Artist Bridget Riley unveils huge Messengers wall painting

Bridget Riley unveils Messengers at the National Gallery.
Bridget Riley unveils Messengers at the National Gallery. Photograph: Ray Tang/REX/Shutterstock

Bridget Riley hopes her huge new work, painted directly on to to a spare white wall at the National Gallery, will help people appreciate the joy of being alive.

The 87-year-old artist, one of Britain’s most important living painters, on Wednesday unveiled a permanent wall painting which will be the first work of art many visitors see after they enter the gallery off Trafalgar Square.

Spanning 10 by 20 metres and consisting of large purple, green and orange discs, the abstract work is called Messengers, a title inspired by a phrase John Constable used when he was referring to clouds in the sky.

Riley said the act of people looking was a central part of her work. “I want to make you, or the viewer, feel alive, to have a kind of joy in feeling alive – I just hope that they give you pleasure.”

The artist and her team have for weeks been up scaffolding and ladders painting the work directly on to the upper walls of the Annenberg Court, the space which connects the cafe and shop to the main galleries.

Riley said she was “very thrilled and very honoured” to have been asked to make the painting at the National Gallery, a place she loves. “I have been an assiduous visitor since childhood and I have the profoundest affection for the gallery. It has been a guiding star for me, its pictures like a compass, sources of instruction and inspiration.”

One of the most influential paintings for her, one she returned to again and again as a student, was Seurat’s luminous Bathers at Asnières, she said.

Riley was invited to make the painting by the National Gallery director Gabriele Finaldi who said he had been delighted by Riley’s proposal. “It took on this big white space with imagination, with respect. It was pure and rigorous, rich and joyous.
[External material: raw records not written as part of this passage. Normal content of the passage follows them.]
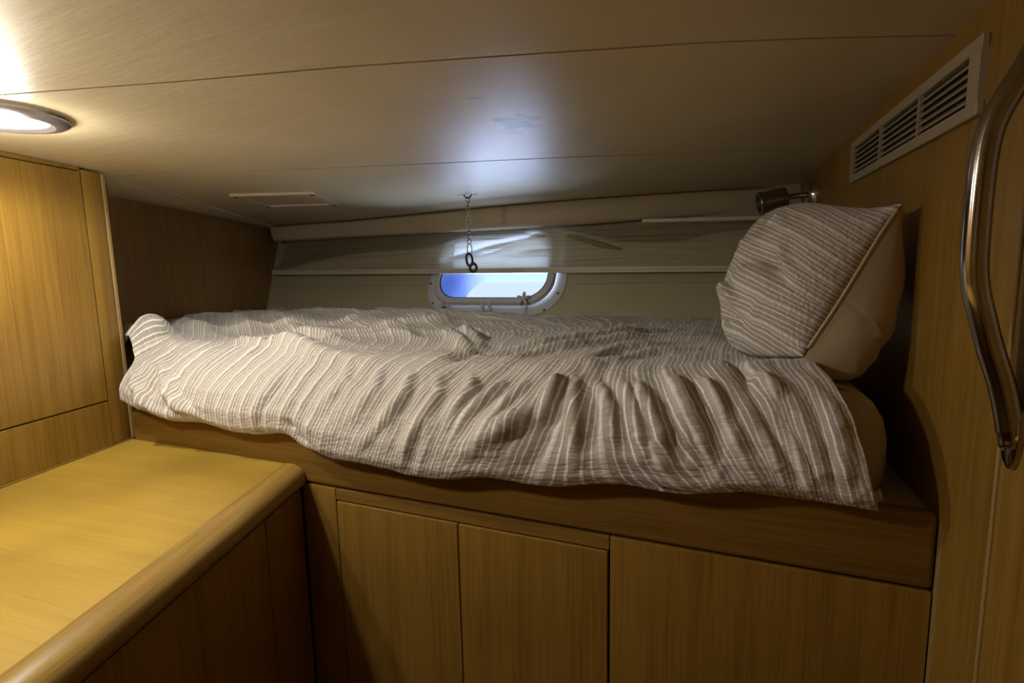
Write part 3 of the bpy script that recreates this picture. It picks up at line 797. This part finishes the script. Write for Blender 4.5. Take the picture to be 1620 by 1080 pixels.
def rail(y, z, h, x0, x1, name, label):
    bm = bmesh.new()
    prof = [(0, 0), (-.006, .001), (-.010, .004), (-.010, .010), (-.0065, .013), (-.0065, .0155), (-.011, .018), (-.011, h-.004), (-.007, h), (0.006, h), (.006, 0)]
    rows = [[(x, y(x)+p[0], z(x)+p[1]) for p in prof] for x in np.linspace(x0, x1, 30)]
    vv = [[bm.verts.new(p) for p in r] for r in rows]
    for A, B in zip(vv, vv[1:]):
        for k in range(len(A)): bm.faces.new((A[k], A[(k+1) % len(A)], B[(k+1) % len(A)], B[k]))
    bm.faces.new(vv[0]); bm.faces.new(vv[-1][::-1])
    return tag(obj(name, bm, M['rail'], smooth=True), label, 'rail')
ry = lambda x: 2.500
rz = lambda x: interp(x, [-2.67, .25], [-.012, -.040])+.004
rail(ry, rz, .030, -2.648, .235, 'curtain_rail', 'long cream curtain rail running across the top of the porthole')
rz2 = lambda x: interp(x, [-.5, .235], [.196, .176])
rail(lambda x: 2.545, rz2, .012, -.42, .235, 'upper_curtain_rail', 'short cream rail just under the pelmet, behind the pillow')

def curtain():
    NX, NV = 520, 110
    x = np.linspace(-2.63, .225, NX)[:, None]; v = np.linspace(0, 1, NV)[None, :]
    X = x+0*v; V = v+0*x
    zb = np.interp(X, [-2.63, .225], [.0225, -.0055]); zt = np.interp(X, [-2.63, -.92, -.3, .225], [.1925, .1975, .190, .176])
    Xw = X+np.where(X < -2.3, (V)*.05, 0)
    Z = zb+(zt-zb)*V
    Y = 2.503+.04*V
    # folds written as (x, v)
    FD = [([(-2.6, .08), (-2.3, .45), (-2.0, .62), (-1.7, .72)], .012, .05), ([(-2.5, .04), (-2.0, .1), (-1.5, .06)], .010, .04),
          ([(-1.55, .12), (-1.25, .50), (-1.0, .80), (-.85, .92)], .022, .05), ([(-1.5, .06), (-1.2, .30), (-.95, .58)], -.010, .05),
          ([(-.83, .95), (-.65, .60), (-.50, .36), (-.44, .30)], .020, .045), ([(-.75, .80), (-.55, .46), (-.45, .34), (-.1, .30), (.1, .30)], .012, .04),
          ([(-.12, .36), (-.02, .60), (.12, .78)], .012, .05), ([(-.16, .42), (-.11, .34), (-.09, .28)], .010, .02), ([(-1.0, .98), (-.9, .78), (-.80, .92)], .012, .04),
          ([(-1.05, .42), (-.88, .44), (-.75, .38)], .014, .05), ([(-1.2, .3), (-1.0, .25), (-.8, .28)], -.010, .05)]
    D = ridges(X, V, FD)
    st = 1/(1+np.exp(-(V-np.interp(X, [-2.63, -1.55, -.86, -.44, .2], [.1, .10, .95, .33, .30]))*38))
    D = D*1.7-.018*st
    D += .003*vnoise(X*2.5, V*16, 61)+.0015*vnoise(X*6, V*34, 62)
    P = np.stack([Xw, Y-D, Z], -1)
    vv = V+.10*np.sin(X*2.2)*V+D*6
    o = np_mesh('pleated_blind', P, np.stack([X, vv*.2], -1), M['curtain'])
    # the two laps of folded cloth that hang in front of the first layer
    for kk, line in enumerate(([(-2.56, .02), (-2.40, .20), (-2.13, .44), (-1.92, .52), (-1.64, .55), (-1.50, .62), (-1.38, .80)],
                 [(-1.72, .04), (-1.40, .16), (-1.18, .38), (-1.02, .66), (-.92, .86), (-.85, .95), (-.80, .94), (-.66, .78), (-.51, .58), (-.36, .54), (-.24, .53), (-.13, .72), (.02, .80), (.21, .84)])):
        xs = np.linspace(line[0][0], line[-1][0], 200); top = np.interp(xs, [p[0] for p in line], [p[1] for p in line])
        top = np.convolve(np.pad(top, 4, mode='edge'), np.ones(9)/9, 'valid')
        W = np.linspace(0, 1, 24)[None, :]; XX = xs[:, None]+0*W; VV = top[:, None]*W
        z0 = np.interp(XX, [-2.63, .225], [.0225, -.0055]); z1 = np.interp(XX, [-2.63, -.92, -.3, .225], [.1925, .1975, .190, .176])
        YY = 2.503+.04*VV-.010-.006*np.sin(W*pi)-.004*kk+.002*vnoise(XX*5, VV*14, 71+kk)
        ramp_ = np.clip(np.minimum(XX-xs[0], 10)/.15, 0, 1); YY += .007*(1-ramp_)
        np_mesh('folded_lap', np.stack([XX, YY, z0+(z1-z0)*VV], -1), np.stack([XX, (VV+.22*(1-W)*top[:, None]+XX*.12*(1 if kk else -1))*.2], -1), M['curtain_lap'], o)
    return tag(o, 'sheer pleated fabric stretched between rail and pelmet above the porthole', 'blind')
curtain()

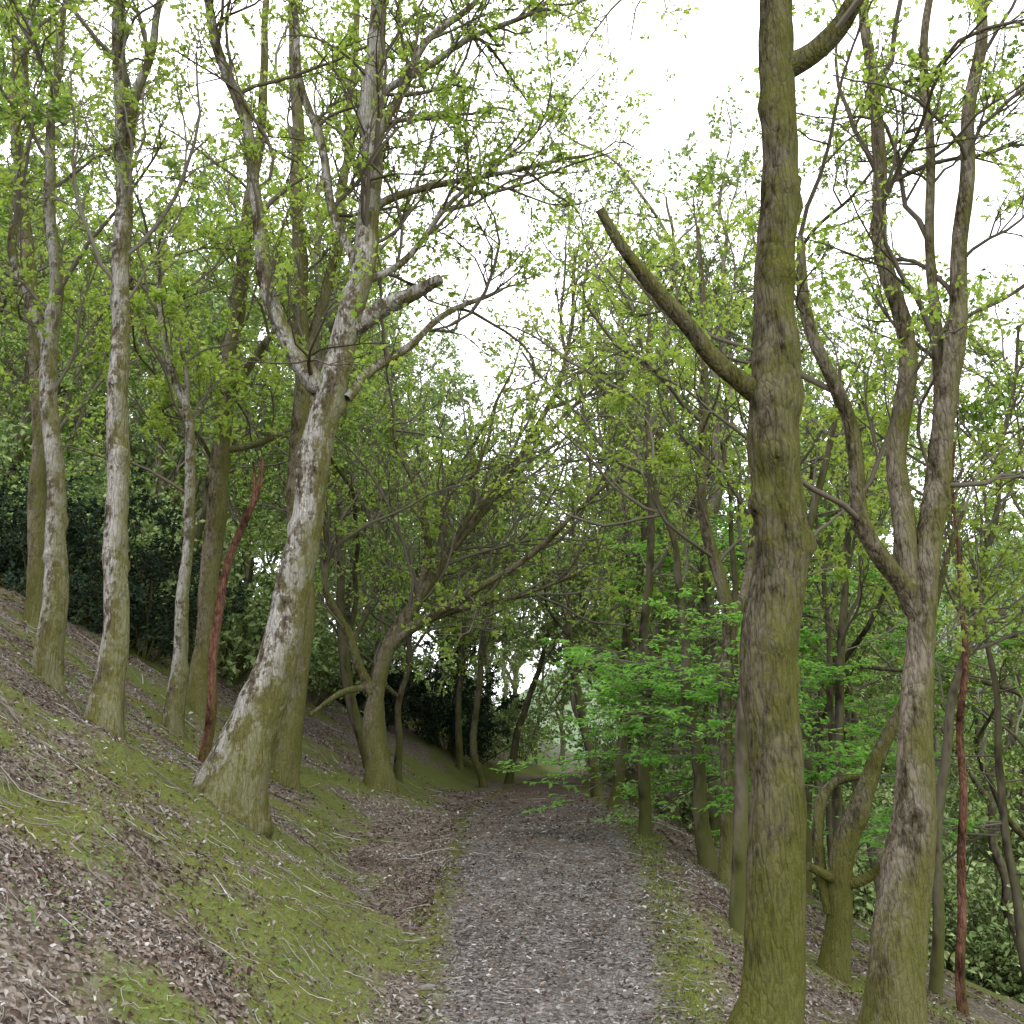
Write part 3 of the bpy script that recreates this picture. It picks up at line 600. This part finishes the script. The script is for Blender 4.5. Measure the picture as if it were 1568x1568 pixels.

It was on one hand surface decoration and on the other it immediately related to geometry and perspective, the twin sciences of the Renaissance.”

He said looking at the discs left after-images on your retina, “which seem to pop and dance across the surface of the wall introducing unexpected movement”.

Riley hopes people will see how the shape and colours of the discs change depending on where the viewer is standing and how long they look. “I can see a blue, a pink and a yellow fleetingly in the after-images.”

The title is inspired by Constable and clouds in the sky but the gallery said it might also be seen as an allusion to the numerous angels, harbingers of news, that are in so many National Gallery paintings.